Co-incidentally, Michael Downey, the departing LTA chief executive, is another man going back, having recently pledged to return to his former post in the same role at Tennis Canada.

"I know the Davis Cup captain very well, because I coached him and then he was assistant for many years, and it will be nice to go back, although I would prefer it to be in the final, not the first round," said Cayer. "In fact I thought it would have happened before now. But while I can't say that it will be exactly the same as playing against any other nation, it won't be far off. I really cannot say I would be happy whatever happens. I am really over that."

When it comes to Davis Cup duty, second guessing the respective team lines can be a fraught business. If Andy Murray sent shockwaves when he made the told captain Leon Smith to name a four-man team without him - it includes in-form singles players Kyle Edmund and Dan Evans, with doubles duo Jamie Murray and Dom Inglot - that seemed like a wise move when Milos Raonic, the top five player in Canada's ranks, confirmed he too was taking himself out of the firing line with an adductor problem.

It all leaves Canada's singles hopes resting on the slender shoulders of the versatile Vasek Pospisil, a 26-year-old who has been as high as No 25 in singles and No 4 in doubles. Raonic's replacement, Peter Polansky, is actually ranked a few spots higher in singles right now at 132. Nestor is the grizzled doubles expert with the wild card in the pack the prodigious, flamboyant Denis Shapovalov, who is forecast for a big future but is still just 17.

While Cayer accepts it would be a blow if the world No 1 resists the temptation to stage an 11th hour arrival for a tie to be played on an indoor hard court at The Arena in Ottawa, he also knows Britain are capable of winning the tie without him. Murray, as proven in Serbia last year, tends to assist those around him even when he doesn't play in Davis Cup ties.

"If you have Andy there, just when he steps on the court, he puts pressure on the opponents and gives confidence to the team," said Cayer. "He gives hints and tips, and sees the opponents from the players' point of view while we see them from the coaches' point of view. He will go and play, take a shower, then come back and cheer on the other players. He is a real team player, a real leader. Of course we can win without him - now we have players who have benefited from it, they have learned a lot from his work ethic, and grown a lot to become established top 50 players - but the team with him is a different team. Whatever happens, Andy will be with us by e-mail and call and doing everything he can to help us get over the line."

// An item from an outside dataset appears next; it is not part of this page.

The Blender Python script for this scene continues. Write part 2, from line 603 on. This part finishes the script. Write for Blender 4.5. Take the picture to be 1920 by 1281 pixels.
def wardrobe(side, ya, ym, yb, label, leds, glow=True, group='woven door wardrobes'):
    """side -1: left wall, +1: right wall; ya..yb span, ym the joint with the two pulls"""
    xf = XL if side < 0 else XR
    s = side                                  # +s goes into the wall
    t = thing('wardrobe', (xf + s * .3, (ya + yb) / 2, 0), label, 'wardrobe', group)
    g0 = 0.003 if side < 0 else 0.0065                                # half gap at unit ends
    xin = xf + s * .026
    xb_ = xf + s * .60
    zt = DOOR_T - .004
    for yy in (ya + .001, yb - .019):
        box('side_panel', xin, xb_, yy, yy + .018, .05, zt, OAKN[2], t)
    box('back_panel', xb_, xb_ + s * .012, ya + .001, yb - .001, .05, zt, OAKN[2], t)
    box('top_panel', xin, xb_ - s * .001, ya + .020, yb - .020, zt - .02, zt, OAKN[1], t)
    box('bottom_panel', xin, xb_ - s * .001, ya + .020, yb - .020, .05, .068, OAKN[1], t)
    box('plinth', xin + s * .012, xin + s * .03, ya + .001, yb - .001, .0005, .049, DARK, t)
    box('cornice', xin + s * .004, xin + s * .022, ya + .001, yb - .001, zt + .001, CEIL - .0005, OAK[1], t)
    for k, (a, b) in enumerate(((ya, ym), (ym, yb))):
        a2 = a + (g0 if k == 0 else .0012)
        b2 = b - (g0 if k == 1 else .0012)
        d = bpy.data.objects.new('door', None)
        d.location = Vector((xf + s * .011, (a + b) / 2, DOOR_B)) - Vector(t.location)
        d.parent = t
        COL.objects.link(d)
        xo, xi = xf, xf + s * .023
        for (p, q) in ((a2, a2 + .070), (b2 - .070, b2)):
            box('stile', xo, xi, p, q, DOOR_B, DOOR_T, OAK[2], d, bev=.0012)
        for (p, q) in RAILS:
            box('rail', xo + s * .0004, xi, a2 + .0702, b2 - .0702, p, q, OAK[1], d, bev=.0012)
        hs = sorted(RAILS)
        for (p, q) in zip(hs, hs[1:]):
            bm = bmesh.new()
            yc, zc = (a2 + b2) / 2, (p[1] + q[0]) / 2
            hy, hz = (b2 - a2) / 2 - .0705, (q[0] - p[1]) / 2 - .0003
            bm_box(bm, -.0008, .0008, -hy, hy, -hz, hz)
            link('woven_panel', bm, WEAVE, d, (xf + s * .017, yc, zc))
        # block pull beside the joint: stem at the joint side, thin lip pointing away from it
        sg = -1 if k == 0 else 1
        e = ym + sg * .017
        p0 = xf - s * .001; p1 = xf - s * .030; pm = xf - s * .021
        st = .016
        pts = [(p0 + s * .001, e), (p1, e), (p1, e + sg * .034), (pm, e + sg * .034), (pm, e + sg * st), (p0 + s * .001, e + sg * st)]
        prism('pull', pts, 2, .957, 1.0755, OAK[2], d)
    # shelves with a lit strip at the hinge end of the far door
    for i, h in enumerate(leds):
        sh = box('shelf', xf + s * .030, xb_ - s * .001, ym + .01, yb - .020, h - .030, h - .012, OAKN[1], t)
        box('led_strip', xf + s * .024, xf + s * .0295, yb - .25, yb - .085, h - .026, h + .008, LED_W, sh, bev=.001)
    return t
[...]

Saturday's doubles rubber promises to be crucial, and not least because Jamie Murray and Bruno Soares, the best doubles pairing in world tennis during 2016, are still licking their wounds after a 6-3, 7-6 (5) opening-round defeat to US pairing Sam Querrey and Donald Young whilst defending champions at Melbourne Park.

"Jamie was ready, because he had made the final in Sydney the week before," says Cayer. "He went in there confident and ready to do well but he and Bruno came up against two players who had played a couple of games already in singles and were ready to play. They were underdogs who went for their shots.

"Querrey is a good player in singles and in doubles he doesn't have to move so much. Young played well too, and while normally Jamie and Bruno pull these matches out but what can you say, the other team played better on the day. If they played this match 10 times I think Jamie and Bruno would win maybe seven or eight times but that was just the way it goes. It was a bad day, not a bad playing day, but a bad result day. It was very disappointing but it is not like they had to beat themselves up and be depressed for three days."

Jamie and Dom Inglot haven't played together since losing a heartbreaker to the Bryan brothers in Glasgow in early 2015 but Cayer doesn't feel it should take too long to get the understanding back. One of his first jobs when arriving in the LTA system was setting down a basic set of rules and codes known as the 'British doubles system'.

"They [Jamie and Dom Inglot] haven't played since then but the good thin is that when I came to Britain I invented something called the 'British doubles system' because I didn't want to call it MY system," said Cayer. "It means that any Brit can play with any Brit, using the same tactical system. They will be able to adapt to it straightaway."